Monday, June 29, 2009

False Prophecies Don't Exist

All prophecies are true, or so we would be led to believe from reading or watching fiction. Apparently, this is one of the rules. Publishers expect prophecies to come true. Now, I don’t think they would have a problem if the story is about what happens if people have been expecting a prophecy to come true, but then it doesn’t. That could be an interesting story. I suspect that the real problem is when the protagonist chooses to ignore the prophecy and it doesn’t come true.

In real life, not all prophecies come true. We know that, so it shouldn’t be a big deal if a fictional prophecy doesn’t come true. But if it isn’t a big deal, then what impact does it have on the plot? An unfulfilled prophecy that the protagonist has ignored and no one is going to get upset over when it is proven incorrect is a non-event. Things are much more interesting when the prophecy comes true. Our protagonist may still ignore it, but we keep seeing these signs that the prophesied fate is coming. A true prophecy gives us foreshadowing and tension as the protagonist struggles against the inevitable. So, while we know that not all prophecies are true, false prophecies don’t add anything to the story.


Anonymous said...

Have you read Diana Wynne Jones' Tough Guide to Fantasyland? It's hilarious, and has a mention of prophecies much like this one.

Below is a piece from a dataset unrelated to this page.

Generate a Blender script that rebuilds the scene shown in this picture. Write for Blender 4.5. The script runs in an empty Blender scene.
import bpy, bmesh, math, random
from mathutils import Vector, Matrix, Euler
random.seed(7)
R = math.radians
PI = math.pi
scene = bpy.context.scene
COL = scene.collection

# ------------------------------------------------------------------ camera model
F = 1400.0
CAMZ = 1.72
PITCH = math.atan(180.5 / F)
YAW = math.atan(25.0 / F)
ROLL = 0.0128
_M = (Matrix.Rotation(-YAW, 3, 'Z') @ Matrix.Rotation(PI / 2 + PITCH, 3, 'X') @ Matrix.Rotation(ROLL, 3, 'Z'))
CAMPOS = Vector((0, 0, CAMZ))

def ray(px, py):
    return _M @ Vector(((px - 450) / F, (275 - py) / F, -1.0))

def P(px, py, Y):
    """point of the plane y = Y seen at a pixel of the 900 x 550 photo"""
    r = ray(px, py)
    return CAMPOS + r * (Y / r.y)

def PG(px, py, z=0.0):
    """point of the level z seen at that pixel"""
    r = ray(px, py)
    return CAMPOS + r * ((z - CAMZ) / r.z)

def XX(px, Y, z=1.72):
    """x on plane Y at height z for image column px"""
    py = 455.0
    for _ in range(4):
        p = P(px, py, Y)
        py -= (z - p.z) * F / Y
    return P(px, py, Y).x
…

I think the important things about prophecy are the twisty ways that they have of coming true. Not too many prophecies in fiction, mythology, etc. are straightforward, i.e. "You will be shipwrecked," and then the person is. They bring in elements of fate and free will, showing how people try to fight the prophecy and, yes, in fiction, generally lose.

In many stories, it's the resistance of the prophecy that seems to make it come true, as in Harry Potter, Oedipus Rex, or the myth where a boy, prophecied to be killed by a lion, is kept locked up in his parents' luxurious house until eventually part of a mural with a lion on it falls on him and kills him.

Timothy Fish said...


I can't say I've read the whole thing, but I've got a copy Tough Guide to Fantasyland around here somewhere.